In teoria la Grecia o l'Italia, se volessero uscire dall'euro, potrebbero dunque fare altrettanto. Con il controllo sui movimenti di capitale e sui viaggi in Paesi esteri, i rispettivi Governi potrebbero avere il tempo di ristampare gli euro e di convertirli in nuova carta moneta. Il problema è che per arrivare a questo obiettivo servirebbero altre due misure da panico: il congelamento dei conti correnti fino alla loro conversione nella lira o nella dracma, che avverrebbe ovviamente con un tasso di cambio deciso del tutto arbitrariamente dalle autorità. E qui viene fuori un altro mostro: alle prime indiscrezioni su un ritorno alla vecchia valuta, la gente prenderebbe ovviamente d'assalto le banche per ritirare i depositi in euro e portarli all'estero prima che la banconote vengano ristampate. Chiudere le frontiere fino al change-over, una misura che era possibile nel 1919 ma che è oggi espressamente vietata dai Trattati europei, non sarebbe insomma sufficiente a evitare il caos. E ancora: per poter operare la conversione dei salari e dei redditi nella nuova valuta, il Parlamento dovrebbe approvare delle leggi ad hoc, che alla luce della drammatica perdita di valore sarebbero quanto minimo impopolari. Per i prestiti nazionali - dai mutui alle carte di credito - si profilerebbe poi un terremoto: i debiti dovrebbero essere immediatamente ridenominati nella nuova valuta in modo da evitare un'ondata di bancarotte istantanee delle famiglie, che vedrebbero il loro debito invariato ma i loro redditi ridotti al minimo per il ridottissimo valore delle nuove banconote.
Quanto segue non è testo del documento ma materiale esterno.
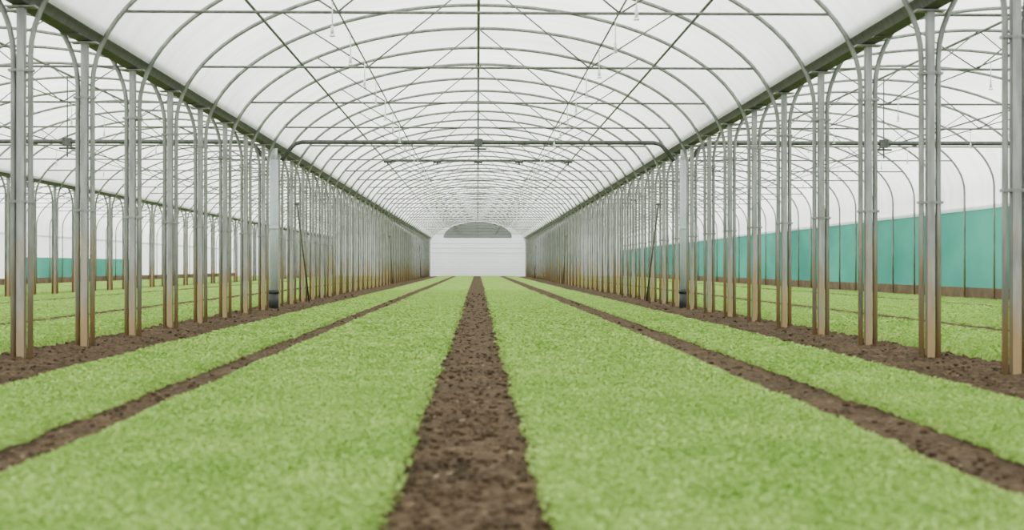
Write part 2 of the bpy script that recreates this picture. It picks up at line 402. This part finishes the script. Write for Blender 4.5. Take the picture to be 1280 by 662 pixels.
# ------------------------------------------------------------ roof film
def roof(c,name,lo_l,lo_r):
    a=A+.035; R=RISE+.035; pts=[]
    n=120; ZL=3.09
    if lo_l is not None: pts+=[(-a,lo_l),(-a,(lo_l+SPR)/2),(-a,SPR)]
    for i in range(1,n):
        t=math.pi-math.pi*i/n; x=a*math.cos(t); z=SPR+R*math.sin(t)
        if lo_l is None and x<0 and z<ZL: continue
        if lo_r is None and x>0 and z<ZL: continue
        pts.append((x,z))
    if lo_r is not None: pts+=[(a,SPR),(a,(lo_r+SPR)/2),(a,lo_r)]
    ys=[-14+2*i for i in range(66)]; ys[-1]=YEND
    V=[];F=[]
    for j,y in enumerate(ys):
        for x,z in pts: V.append((c+x,y,z))
    m=len(pts)
    for j in range(len(ys)-1):
        for k in range(m-1): F.append((j*m+k,j*m+k+1,(j+1)*m+k+1,(j+1)*m+k))
    obj(name,mesh(name,V,F,M_FILM,True),kind='structure',label='white translucent plastic film stretched over the arches',cat='greenhouse roof')
for bi,(c,h) in enumerate(BAYS):
    roof(c,'ceiling',2.2 if bi==0 else None,2.2 if bi==3 else None)

# ------------------------------------------------------------ side walls
def side(x,tag,s):
    ys=np.arange(-14,YEND,.5); V=[];F=[]; zs=(.24,1.2,1.7,2.16); mi=[]
    for j,y in enumerate(ys):
        for k,z in enumerate(zs):
            V.append((x+.006*math.sin(y*1.1+k),y,z))
    for j in range(len(ys)-1):
        for k in range(3):
            F.append((j*4+k,j*4+k+1,j*4+5+k,j*4+4+k))
            mi.append(0 if s>0 or (k==0 and 60<ys[j]<82) else 1)
    me=mesh('wall_'+tag,V,F,[M_TEAL,M_SHEET],True); me.polygons.foreach_set('material_index',mi)
    obj('wall_'+tag,me,kind='structure',label='sea-green netting side wall of the greenhouse' if s>0 else 'white sheet side wall with a low sea-green netting panel',cat='wall')
    V,F=box_data(x-.02,x+.02,-14,YEND,-.08,.27)
    obj('baseboard_'+tag,mesh('baseboard',V,F,M_BOARD),kind='structure',label='brown board along the foot of the side wall',cat='baseboard')
    V,F=tube_data([(x,-14,2.2),(x,YEND,2.2)],.05,10)
    obj('curtain_roller',mesh('curtain_roller',V,F,M_SHEET,True),label='pale rolled sheet above the side netting',cat='roller',group='side curtain rollers')
side(PX[4]+.02,'right',1); side(PX[0]-.02,'left',-1)

# ------------------------------------------------------------ end wall
V=[];F=[];mi=[]
for c,h in BAYS:
    o=len(V); V+=[(c-HALF,YEND,-.06),(c-HALF,YEND,3.17),(c+HALF,YEND,3.17),(c+HALF,YEND,-.06)]; F.append(tuple(range(o,o+4))); mi.append(0)
    n=32; o=len(V); pts=[(-HALF*math.cos(math.pi*i/n),SPR+RISE*math.sin(math.pi*i/n)) for i in range(n+1)]
    V+=[(c+x,YEND,max(z,3.17)) for x,z in pts if z>3.0]; F.append(tuple(range(o,len(V)))); mi.append(1)
me=mesh('wall_back',V,F,[M_WALL,M_GABLE]); me.polygons.foreach_set('material_index',mi)
obj('wall_back',me,kind='structure',label='white ribbed sheeting gable end wall',cat='wall')
c=BAYS[2][0]
n=20; w=2.8; zb=3.2; hh=1.24
pts=[(w*math.cos(math.pi-math.pi*i/n),zb+hh*math.sin(math.pi*i/n)) for i in range(n+1)]
V=[(x,0,z) for x,z in pts]; F=[tuple(range(len(V)))]
vent=obj('gable_vent',mesh('vent_screen',V,F,M_VENT),(c,YEND-.12,0),label='grey half-round mesh vent in the gable end',cat='vent')
V,F=join([tube_data([(x,-.02,z) for x,z in pts],.03,6),tube_data([(-w,-.02,zb),(w,-.02,zb)],.035,6),tube_data([(0,-.02,zb),(0,-.02,zb+hh)],.02,6)])
obj('vent_frame',mesh('vent_frame',V,F,M_TIE),(0,0,0),vent)
V,F=join([box_data(-w*math.sqrt(1-t*t),w*math.sqrt(1-t*t),-.06,-.02,zb+hh*t-.02,zb+hh*t+.02) for t in (.2,.4,.6,.8)])
obj('vent_slat',mesh('vent_slat',V,F,M_TIE),(0,0,0),vent)
V,F=join([tube_data([(-3.8,0,z),(3.8,0,z)],.018,6) for z in (1.9,2.3,2.7)])
obj('trim_1',mesh('trim_1',V,F,M_PVC),(c,YEND-.1,0),kind='structure',label='thin horizontal rails across the end wall sheeting',cat='rail')

# ------------------------------------------------------------ world & camera
w=bpy.data.worlds.new('World'); S.world=w; w.use_nodes=True
bg=w.node_tree.nodes['Background']; bg.inputs[0].default_value=(.99,1,.985,1); bg.inputs[1].default_value=3.7
cam=bpy.data.cameras.new('camera'); co=bpy.data.objects.new('camera',cam); COL.objects.link(co); S.camera=co
f=1767.; cam.sensor_width=36; cam.lens=36*f/1280; cam.clip_end=400
co.location=(0,0,CAMZ); co.rotation_euler=(math.radians(90+.065),0,-math.atan(43/f))
cam.dof.use_dof=True; cam.dof.focus_distance=30; cam.dof.aperture_fstop=2.4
I debitori privati - comprese le banche, che andrebbero immediatamente ricapitalizzate - non sarebbero invece in grado di convertire i loro debiti all'estero con la nuova valuta (chi mai direbbe sì alla dracma?) andando così quasi subito in bancarotta o default. Il contenzioso internazionale, ovviamente, esploderebbe. Il Governo, da parte sua, non starebbe meglio: impossibilitato ad andare sui mercati, e probabilmente snobbato dai vecchi partner europei, dovrebbe azzerare immediatamente il deficit, sospendendo di conseguenza il pagamento degli interessi ai creditori.
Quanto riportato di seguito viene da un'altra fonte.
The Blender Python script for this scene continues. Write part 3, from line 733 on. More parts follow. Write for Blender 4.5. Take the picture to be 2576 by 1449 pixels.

C'è infine una questione ancora più esplosiva: la sorte dei titoli di Stato. In linea teorica, il valore dei bond potrebbe tranquillamente essere riconvertito nella nuova valuta. Ma in base all'accordo europeo firmato dalla Grecia con le banche creditrici, il taglio del 50% nel valore del debito greco è stato accompagnato da un prudenziale trasferimento di "residenza" del debito di Atene: a regolare il contratto non sarà più il diritto greco, ma il diritto anglo-sassone. La ridenominazione dei titoli di Stato, insomma, non sarebbe possibile, mentre i crediti concessi dall'Europa alla Grecia resterebbero denominati in euro. Come se tutto ciò non bastasse, si aggiunge il caos del commercio e della vita di tutti i giorni: i negozi dovrebbero cambiare tutti i registratori di cassa, i computer andrebbero riprogrammati e persino le macchinette distributrici di bevande, tabacchi e altri generi sarebbero ritirate dal mercato per essere poi sostituite per accettare la nuova valuta.
Se pensare di uscire dall'euro è insomma un errore, farlo sarebbe una tragedia.